Who Created Japan’s Long Deflation and the 10% Consumption Tax? — The Asahi Shimbun’s Role in Shaping Public Opinion

This article argues that both Japan’s prolonged deflation and the 10% consumption tax hike were the result of public opinion shaped by the Asahi Shimbun. It exposes the Ministry of Finance’s failure to offer solutions to deflation, the political responsibility behind the tax increase, and the Japanese Communist Party’s inaction despite the severe impact on low-income households.

The flustered behavior of the Minister of Finance and the Ministry of Finance during yesterday’s Diet deliberations should be described as the exposure of the folly — or perhaps the culpability — behind the decision to raise the consumption tax to 10 percent. At the time this increase was approved, the Ministry of Finance was unable to present any solution whatsoever to Japan’s long-term deflation, a condition that nations around the world now strive above all else to avoid. Yet it forced through this single bad law alone.

Needless to say, both Japan’s long-term deflation and the 10 percent consumption tax increase were created through the shaping of public opinion by the Asahi Shimbun.

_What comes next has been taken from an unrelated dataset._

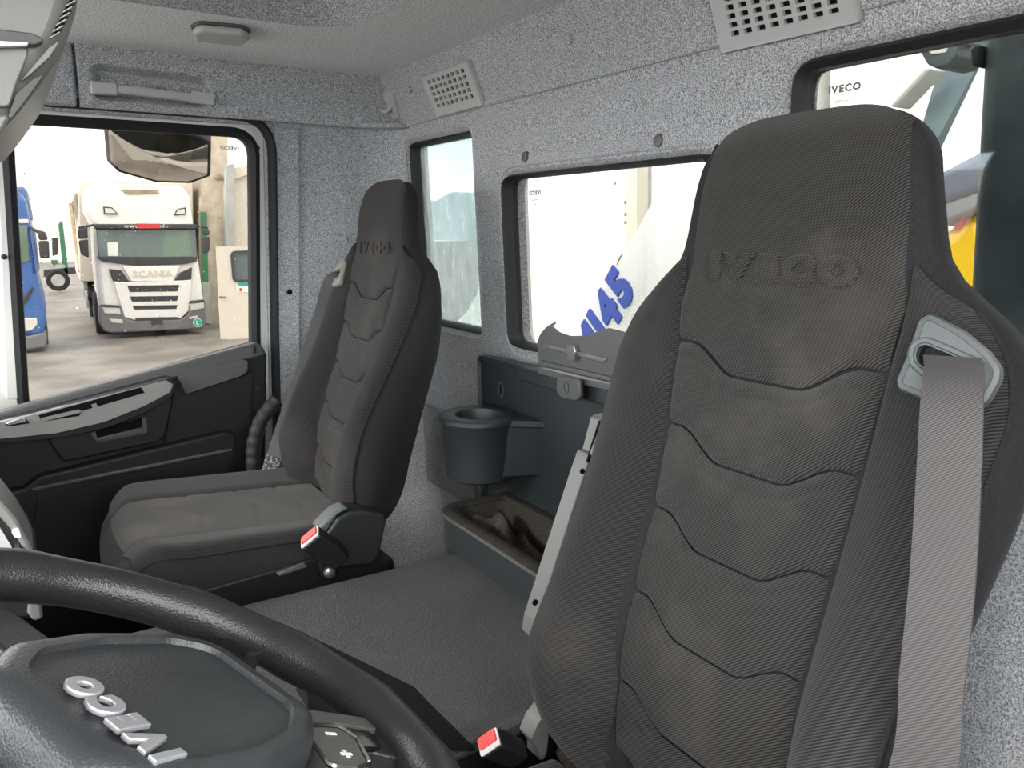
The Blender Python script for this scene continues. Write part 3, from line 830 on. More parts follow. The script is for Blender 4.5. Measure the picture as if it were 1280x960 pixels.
# open bin
by0, by1 = 0.86, 1.475
TB = Plane((0, 0, -0.60), (1, 0, 0), (0, 1, 0))
bo = rpoly([(0.742, by0), (0.93, by0), (0.93, by1), (0.742, by1, 0.06)], 0.004, 7)
bi = rpoly([(0.772, by0 + 0.02), (0.912, by0 + 0.02), (0.912, by1 - 0.03, 0.03), (0.772, by1 - 0.03, 0.045)], 0.02, 7)
bn = slab('bin', TB, bo, ZT + 0.6015, 0.0, 'plastic_slate', t, holes=[bi], smooth=35)
ring('bin_rim', TB, bo, [(0.0, -0.012), (0.004, -0.006), (0.003, 0.002), (-0.008, 0.006), (-0.022, 0.003), (-0.024, -0.004)], 'bin_lining', bn)
ring('bin_edge', TB, bo, [(0.002, -0.010), (0.006, -0.005), (0.005, 0.0), (0.001, 0.001)], 'plastic_mid', bn)
ring('bin_liner', TB, bi, [(0.004, 0.002), (-0.001, -0.004), (-0.008, -0.085), (-0.002, -0.085), (0.002, -0.01)], 'bin_lining', bn)
slab('bin_floor', TB, offs(bi, -0.004), -0.092, -0.086, 'bin_lining', bn)

# crumpled rag lying in the bin
def rag_pt(u, v):
    y = 1.40 - u * 0.46; x = 0.784 + v * 0.112
    z = -0.658 + 0.014 * math.sin(u * 9 + v * 3) * math.sin(v * 3.1) + 0.026 * math.sin(v * math.pi) + 0.012 * math.sin(u * 23 + v * 11) + 0.026 * max(0, 1 - u * 8) * (1 - v)
    return Vector((x + 0.006 * math.sin(u * 17), y + 0.01 * math.sin(v * 9), z))
tag(grid('rag', rag_pt, 46, 16, 'rag', smooth=80, thick=(0, 0, -0.004)), 'crumpled brown rag lying in the open bin', 'rag')

# folded sheet-metal bracket standing on the panel's top edge
BP = Plane((0.897, 0, -0.25), (0, -1, 0), (-0.06, 0, 1))
t = thing('metal_bracket', BP.hit(715, 480), 'grey pressed metal bracket clipped on top of the storage panel', 'bracket')
pts = BP.q([(673, 457), (672, 425), (677, 415), (684, 408), (694, 403), (687, 407), (697, 415), (712, 420), (730, 420), (747, 414), (757, 408), (800, 430), (812, 500), (762, 478)])
pts = BP.q([(673, 457), (671, 428), (675, 417), (682, 409), (693, 402), (694, 404), (690, 408), (698, 415), (712, 420), (730, 420), (748, 414), (760, 410), (800, 420), (810, 470), (762, 471)])
slab('plate', BP, pts, -0.004, 0.0, 'metal_grey', t, bev=0.0015)
slab('rib', BP, rpoly(BP.q([(677, 432), (680, 430), (757, 448), (756, 453), (750, 453), (678, 435)], 0.004), 0.002, 2), -0.001, 0.004, 'steel', t, bev=0.002)
slab('lower_fold', BP, BP.q([(673, 457), (762, 478), (762, 472), (674, 451)], 0.012), -0.004, 0.010, 'metal_grey', t, bev=0.002)
slab('spring_clip', BP, rpoly(BP.q([(708, 432), (717, 432), (719, 440), (718, 452), (709, 450)], 0.010), 0.002, 2), 0.002, 0.010, 'steel', t, bev=0.002)
slab('under_plate', BP, BP.q([(672, 460), (762, 481), (762, 489), (672, 467)], 0.004), -0.01, 0.004, 'metal_grey', t, bev=0.001)
tab = slab('latch_tab', BP, rpoly(BP.q([(697, 470), (721, 474), (724, 478), (725, 496), (720, 502), (702, 499), (695, 490), (695, 474)], 0.020), 0.006, 4), 0.010, 0.020, 'metal_grey', t, bev=0.003)
ta = BP.ab(708, 484, 0.02)
ring('emblem', BP, [(ta[0] + 0.0085 * math.cos(i * math.pi / 8), ta[1] + 0.012 * math.sin(i * math.pi / 8)) for i in range(16)], [(0, 0.0195), (0, 0.0212), (-0.0015, 0.0212), (-0.0015, 0.0195)], 'metal_grey', tab)
box('hinge_block', tuple(BP.hit(722, 483, 0.004) - Vector((0.004, 0.018, 0.02))), tuple(BP.hit(722, 483, 0.004) + Vector((0.012, 0.018, 0.014))), 'plastic_black', t, bev=0.002)

# ------------------------------------------------------------------ seats
def tab_(s, T):
    xs = [a for a, b in T][::-1]; ys = [b for a, b in T][::-1]
    k = np.linspace(-0.014, 0.014, 7)
    return float(np.mean(np.interp(s + k, xs, ys)))
A_T = [(0.2, 0.085), (0.15, 0.098), (0.13, 0.112), (0.10, 0.122), (0.05, 0.130), (0.0, 0.134), (-0.05, 0.133), (-0.1, 0.128), (-0.25, 0.120), (-0.5, 0.118), (-0.7, 0.115)]
W_T = [(0.2, 0.089), (0.15, 0.103), (0.13, 0.117), (0.10, 0.128), (0.05, 0.138), (0.02, 0.144), (0.0, 0.152), (-0.02, 0.174), (-0.04, 0.198), (-0.07, 0.220), (-0.11, 0.232), (-0.2, 0.226), (-0.3, 0.216), (-0.4, 0.215), (-0.49, 0.232), (-0.53, 0.236), (-0.565, 0.226), (-0.60, 0.200), (-0.625, 0.160), (-0.65, 0.125), (-0.7, 0.12)]
B_T = [(0.2, 0.0), (0.02, 0.0), (-0.03, 0.004), (-0.1, 0.014), (-0.2, 0.031), (-0.35, 0.056), (-0.5, 0.074), (-0.58, 0.060), (-0.66, 0.03), (-0.7, 0.02)]
H_T = [(0.2, 0.058), (0.05, 0.060), (-0.05, 0.070), (-0.2, 0.096), (-0.4, 0.102), (-0.5, 0.085), (-0.6, 0.055), (-0.7, 0.05)]
CHEV = [-0.092, -0.188, -0.286, -0.386, -0.497, -0.585]
def chev(k, t):
    u = min(1, max(0, (0.100 - abs(t)) / 0.062))
    return CHEV[k] - 0.030 * u * u * (3 - 2 * u)

def base_d(s):
    return 0.024 * math.exp(-((s + 0.45) / 0.16) ** 2) + (0.012 * min(1, max(0, (s + 0.02) / 0.1)) if s > -0.02 else 0)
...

However, because the decision was made by a resolution of the Diet, even the Japanese Communist Party cannot put on airs or strike self-righteous poses. At that time, the Communist Party mobilized even today’s students, who barely study at all, to oppose, under the childish and vicious guise of “anti-war” slogans, the kinds of laws that every nation in the world possesses in order to defend itself. They persistently displayed to the world a grotesque spectacle of pseudo–kindergarten morality. Yet when it came to the consumption tax increase — which should have dealt the greatest blow to low-income households — they did absolutely nothing. They carried out no movement at all and allowed the resolution to pass.